Admin Panel Unification · Apteka.ru
The company's first internal product, grown to 9 sections and 40+ modules without a design system. I Led the unification: audited every pattern, introduced the design system, and rebuilt the product the team uses every day.
Scope
Design system initiator, architect & owner / Interface audit, pattern unification, quality control / Junior designer management
Client
Apteka.ru
Duration
Ongoing
2025
Context
The admin panel was the company's first internal product, built at a time when there was no design system, no established patterns, and no single owner responsible for the overall experience. Over the years it grew to 9 sections and 40+ modules, each added as the business needed it. Some features were shipped without designer involvement; others were built by different people at different moments with no shared reference point. The result was a product that had grown organically, not by design, but by accumulation. Every section followed its own logic. Basic visual principles (hierarchy, proximity, consistent use of colour) were applied unevenly at best. The product worked, but it was increasingly difficult to use and even more difficult to extend without making things worse.

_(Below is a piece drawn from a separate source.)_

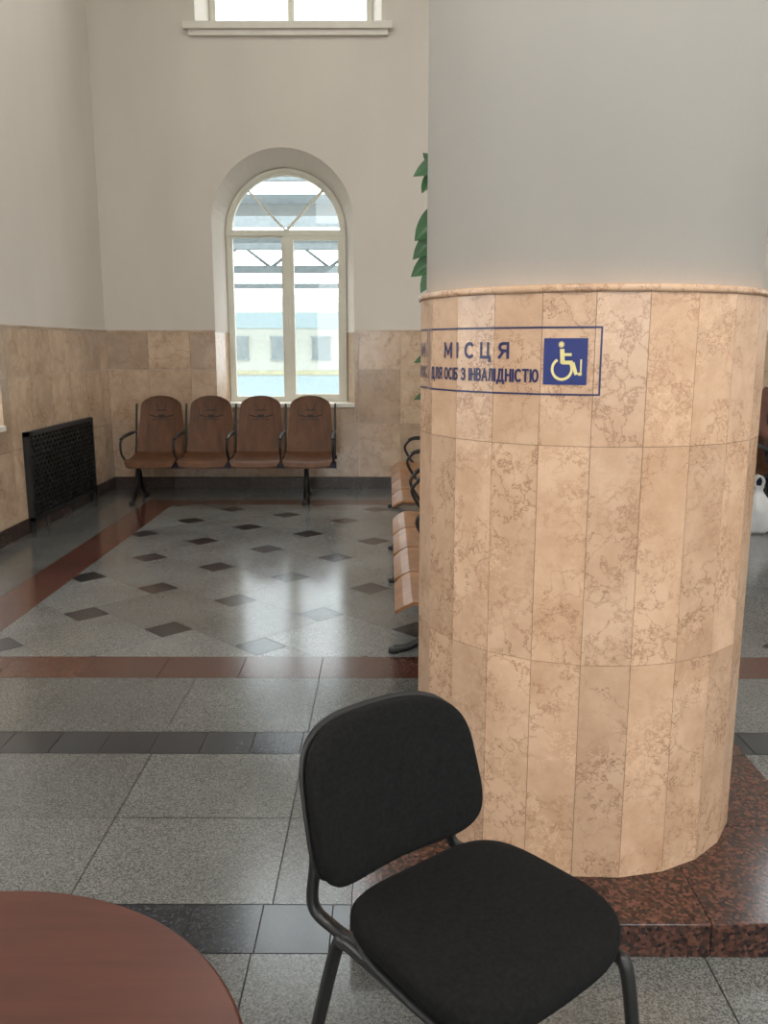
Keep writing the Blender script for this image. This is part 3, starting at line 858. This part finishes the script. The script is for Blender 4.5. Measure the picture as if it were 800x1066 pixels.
for s in (-1, 1):
    W = Vector((s * .165, -.22, .635)); d = Vector((-s * .12, -1, -.25)).normalized(); sd = Vector((s, 0, 0)) - d * Vector((s, 0, 0)).dot(d); sd.normalize()
    v2, f2 = skin([W, W + d * .045, W + d * .085], [(0, 1), (1, 2)], [(.028, .022), (.038, .016), (.038, .015)]); m.add(v2, f2, 'skin', None, True)
    for i, (o, L) in enumerate(((-.028, .075), (-.010, .085), (.009, .078), (.027, .062))):
        b0 = W + d * .075 + sd * o; dn = Vector((0, 0, -1))
        p = [b0, b0 + d * (L * .45), b0 + d * (L * .75) + dn * .012, b0 + d * (L * .92) + dn * .03]
        v2, f2 = skin(p, [(0, 1), (1, 2), (2, 3)], [.0095, .009, .008, .0065]); m.add(v2, f2, 'skin', None, True)
    b0 = W + d * .03 - sd * .02
    p = [b0, b0 - sd * .025 + d * .03, b0 - sd * .035 + d * .06 + Vector((0, 0, -.008))]
    v2, f2 = skin(p, [(0, 1), (1, 2)], [.013, .011, .008]); m.add(v2, f2, 'skin', None, True)
m.obj('hands', pe)
m = MB(); hc = Vector((0, -.005, 1.30)); n1, n2 = 28, 20; vs = []
for i in range(n2 + 1):
    ph = math.pi * i / n2
    for j in range(n1):
        th = 2 * math.pi * j / n1
        x, y, z = math.sin(ph) * math.cos(th), math.sin(ph) * math.sin(th), math.cos(ph)
        X, Y, Z = x * .075, y * .095, z * .118
        if z < 0: X *= 1 + .28 * z; Y = Y * (1 + .10 * z) - .01 * -z
        fr = max(0, -y)
        if fr > .6:
            if abs(x) < .22 and -.35 < z < .08: Y -= .022 * (1 - abs(x) / .22) * (1 - abs(z + .2) / .3 if abs(z + .2) < .3 else 0)
            if abs(abs(x) - .38) < .2 and abs(z - .06) < .14: Y += .008
            if abs(x) < .3 and abs(z + .85) < .2: Y -= .006
        vs.append(hc + Vector((X, Y, Z)))
fs = [[i * n1 + j, i * n1 + (j + 1) % n1, (i + 1) * n1 + (j + 1) % n1, (i + 1) * n1 + j] for i in range(n2) for j in range(n1)]
m.add(vs, fs, 'skin', None, True)
hv = []
for v in vs:
    d = v - hc; hv.append(hc + d * 1.07 + Vector((0, .004, .004)))
hf = []
for f in fs:
    c = sum((vs[i] for i in f), Vector()) / 4 - hc
    if c.z > .062 or (c.y > .0 and c.z > -.045) or (c.y > .03 and c.z > -.075): hf.append(f)
m.add(hv, hf, 'hair', None, True)
def ball(c, r, mat):
    o = []
    for i in range(9):
        ph = math.pi * i / 8
        for j in range(12):
            th = 2 * math.pi * j / 12; o.append(Vector(c) + Vector((r[0] * math.sin(ph) * math.cos(th), r[1] * math.sin(ph) * math.sin(th), r[2] * math.cos(ph))))
    m.add(o, [[i * 12 + j, i * 12 + (j + 1) % 12, (i + 1) * 12 + (j + 1) % 12, (i + 1) * 12 + j] for i in range(8) for j in range(12)], mat, None, True)
for s in (-1, 1):
    ball(hc + Vector((s * .029, -.079, .008)), (.012, .010, .008), 'eye'); ball(hc + Vector((s * .029, -.087, .008)), (.005, .004, .005), 'hair')
    ball(hc + Vector((s * .029, -.086, .025)), (.016, .006, .003), 'hair'); ball(hc + Vector((s * .076, .005, -.005)), (.010, .018, .030), 'skin')
ball(hc + Vector((0, -.086, -.062)), (.022, .008, .006), 'lip')
m.obj('head', pe)
m = MB(); bc = empty('plastic_bag', (2.80, 6.45, 0)); n = 28; vs = []
prof = [(0.001, 0), (.07, .002), (.10, .03), (.115, .10), (.11, .18), (.09, .25), (.05, .30), (.03, .33), (.04, .36)]
for r, z in prof:
    for k in range(n):
        a = 2 * math.pi * k / n; rr = r * (1 + .10 * math.sin(5 * a + z * 20) + .05 * math.sin(11 * a - z * 31)); vs.append((rr * math.cos(a), rr * .75 * math.sin(a), z))
m.add(vs, [[i * n + k, i * n + (k + 1) % n, (i + 1) * n + (k + 1) % n, (i + 1) * n + k] for i in range(len(prof) - 1) for k in range(n)], 'bag', None, True)
for s in (-1, 1): m.tube([(.02, s * .01, .34), (.035, s * .015, .40), (0, s * .02, .44), (-.035, s * .015, .40), (-.02, s * .01, .34)], .006, 'bag', 6, 5)
m.obj('bag_body', bc)

# ------------------------------------------------------------------ added fill lights in invented pendants, strongest behind the camera
for k, (lx, ly, en) in enumerate(((-.9, 6.0, 25), (2.0, 6.0, 10), (-.9, -1.5, 115), (2.4, -1.5, 150), (4.6, 2.3, 25))):
    e = empty('added_fill_light' if k == 0 else 'added_fill_light.%03d' % k, (lx, ly, 0))
    m = MB(); m.lathe([(.03, 6.99), (.02, 6.0), (.1, 5.95), (.30, 5.85), (.32, 5.80)], (0, 0, 0), 'black', 28); m.obj('fill_shade', e)
    m = MB(); m.lathe([(.30, 5.805), (.29, 5.76), (.15, 5.72), (.001, 5.71)], (0, 0, 0), 'fillglow', 28); m.obj('fill_diffuser', e)
    ld = bpy.data.lights.new('fill', 'AREA'); ld.shape = 'DISK'; ld.size = .6; ld.energy = en; ld.color = (1, .92, .81)
    lo = bpy.data.objects.new('fill_area', ld); lo.location = (0, 0, 5.69); lo.parent = e; scene.collection.objects.link(lo)

# ------------------------------------------------------------------ outside
m = MB(); m.box((-40, YB + .5, -.35), (40, 25.5, -.1), 'asphalt'); m.box((-60, 25.5, -1.4), (60, 60, -1.2), 'asphalt')
m.box((-40, -40, -.35), (XL - .5, YB + .5, -.1), 'asphalt'); m.box((XR + .5, -40, -.35), (40, YB + .5, -.1), 'asphalt'); m.box((XL - .5, -40, -.35), (XR + .5, YF - .5, -.1), 'asphalt')
m.obj('ground')
tr = empty('train_carriage', (0, 28, 0)); m = MB()
X0, X1 = -16, 12
def tp(u, z, d): return (d, u, z)
sec = [(0, -.75), (0, 2.45), (.15, 2.75), (.5, 2.95), (1.4, 3.05), (2.3, 2.95), (2.65, 2.75), (2.8, 2.45), (2.8, -.75)]
m.prism(tp, sec, X0, X1, 'tr_white'); m.obj('body', tr)
m = MB()
m.box((X0, -.02, 1.95), (X1, -.003, 2.42), 'tr_blue'); m.box((X0, -.02, -.5), (X1, -.003, .45), 'tr_blue'); m.box((X0, -.03, .5), (X1, -.021, .62), 'tr_yel')
m.obj('stripes', tr)
m = MB(); x = X0 + .6
while x < X1 - 1:
    m.box((x, -.05, 1.0), (x + .55, -.021, 1.65), 'tr_win'); m.box((x - .05, -.04, .95), (x + .6, -.0, 1.0), 'steel'); m.box((x - .05, -.04, 1.65), (x + .6, -.0, 1.70), 'steel'); x += 1.3
m.obj('carriage_windows', tr)
m = MB()
for cx_ in (-13, -10.5, 6.5, 9):
    m.tube([(cx_, .2, -.78), (cx_, .35, -.78)], .42, 'black', 24)
    m.tube([(cx_, 2.4, -.78), (cx_, 2.55, -.78)], .42, 'black', 24)
m.obj('wheels', tr)
cp = empty('platform_canopy', (0, 0, 0)); m = MB()
for y, z, h in ((13, 4.75, .22), (15, 4.7, .18), (17.2, 4.65, .18), (19.5, 4.6, .2), (22, 4.5, .25), (24.5, 4.35, .3)):
    m.box((-20, y, z - h), (20, y + .15, z), 'steel')
m.box((-20, 24.4, 3.35), (20, 24.6, 3.55), 'steel'); m.box((-20, 24.4, 2.95), (20, 24.6, 3.08), 'steel'); m.box((-20, 18, 3.3), (20, 18.15, 3.42), 'steel')
for k in range(-12, 13):
    m.tube([(k * 1.6, 24.5, 3.5), (k * 1.6 + .8, 24.5, 4.1), (k * 1.6 + 1.6, 24.5, 3.5)], .05, 'steel', 6)
m.obj('beams', cp)
m = MB()
for y0_, y1_ in ((13.4, 15.6), (17.6, 19.2), (22.2, 24.2)): m.box((-20, y0_, 4.8), (20, y1_, 4.84), 'roofsheet')
m.obj('roof_panels', cp)
m = MB()
for x in (-14.5, -8.6, -2.9, 3.2, 9):
    m.box((x, 24.4, -.1), (x + .22, 24.62, 4.1), 'steel')
    if x != -2.9: m.box((x, 14, -.1), (x + .16, 14.16, 4.5), 'steel')
m.obj('posts', cp)

# ------------------------------------------------------------------ world
w = bpy.data.worlds.new('World'); scene.world = w; w.use_nodes = True
bg = w.node_tree.nodes['Background']; bg.inputs[0].default_value = (.92, .965, 1.0, 1); bg.inputs[1].default_value = 6.6

# ------------------------------------------------------------------ camera
cd = bpy.data.cameras.new('Camera'); cam = bpy.data.objects.new('Camera', cd); scene.collection.objects.link(cam)
cd.sensor_fit = 'VERTICAL'; cd.sensor_height = 36; cd.lens = 36 * 900 / 1066; cd.clip_start = .02; cd.clip_end = 300
cam.location = (0, 0, H); cam.rotation_euler = (math.radians(90 - 10.88), 0, math.radians(.25))
scene.camera = cam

There was a second, structural layer to the problem. Internal tools at Apteka.ru don't exist in isolation, features migrate between products. A module built for the admin panel might later be moved into the advertiser dashboard or the supplier portal. In practice, every such migration meant not just adapting the layout but manually replacing components with their counterparts from a completely different UI kit. The visual similarity between products was deceptive; under the hood, nothing was shared. Each move was slow, expensive, and prone to introducing new inconsistencies.
Building the design system
The migration problem was one of the core reasons I initiated the design system in the first place. The approach was to prove the concept before pitching it. The advertiser dashboard, a product being built from scratch at the time, became the pilot: I designed every atom and molecule to be universal from the start, with theming handled entirely through colour tokens so the same components could serve different products by simply switching a colour scheme. Then ran a second pilot on the staff mobile app admin panel and it was successful.
With two live examples in hand, I presented to the engineering lead and the team: here is the problem, here is what already exists, here is the rollout plan. They approved it. From there we built the full component library with frontend review at every step, established a contribution process for adding new components, launched an internal site where the whole company could access guidelines and interact with components directly, and tracked rollout progress with a component coverage map across all products.
The system covered 6 internal products over 6 months, running in parallel with regular product work rather than as a dedicated initiative. The clearest demonstration of what it made possible came when we needed to replace the authentication module across all products simultaneously: it took copy-paste and a mode switch. Zero per-product rework.
Once the system was in place, the admin panel became the natural next candidate: the oldest, most tangled product in the ecosystem, and the one with the most to gain from being brought into a shared visual language.
The work
We started with the highest-visibility surfaces, section landing pages, dashboards, data tables, where design system components could be applied immediately and the results would be visible to the whole team straight away. Getting these right quickly created a clear before/after and built confidence in the approach.
From there, we ran a systematic audit of the interior pages: form builders, entity creation flows, moderation interfaces, filter-heavy views. Everything was screenshotted and categorised, mapping every variant of every pattern that had quietly diverged over years. From that foundation, we designed unified patterns for each interaction category, tested them against the most structurally different examples we could find, presented to the team, validated through corridor tests, and refined. Then worked section by section through the full product, rebuilding each page with design system components. In practice, the detailed work surfaced things the model patterns hadn't anticipated, one example: we realised during implementation that the delete action worked better placed in the settings panel rather than inside the entity body. Small, but the kind of decision that only becomes visible at real scale.
The result
The product went from a self-built sprawl of one-off solutions to a coherent, maintainable system. New features can be designed and built against an established visual language rather than invented from scratch each time. Migrations between products, the problem that started all of this, now take a fraction of the time they used to. There are no headline metrics to point to here, but the qualitative shift was significant and visible to everyone who worked in the product every day.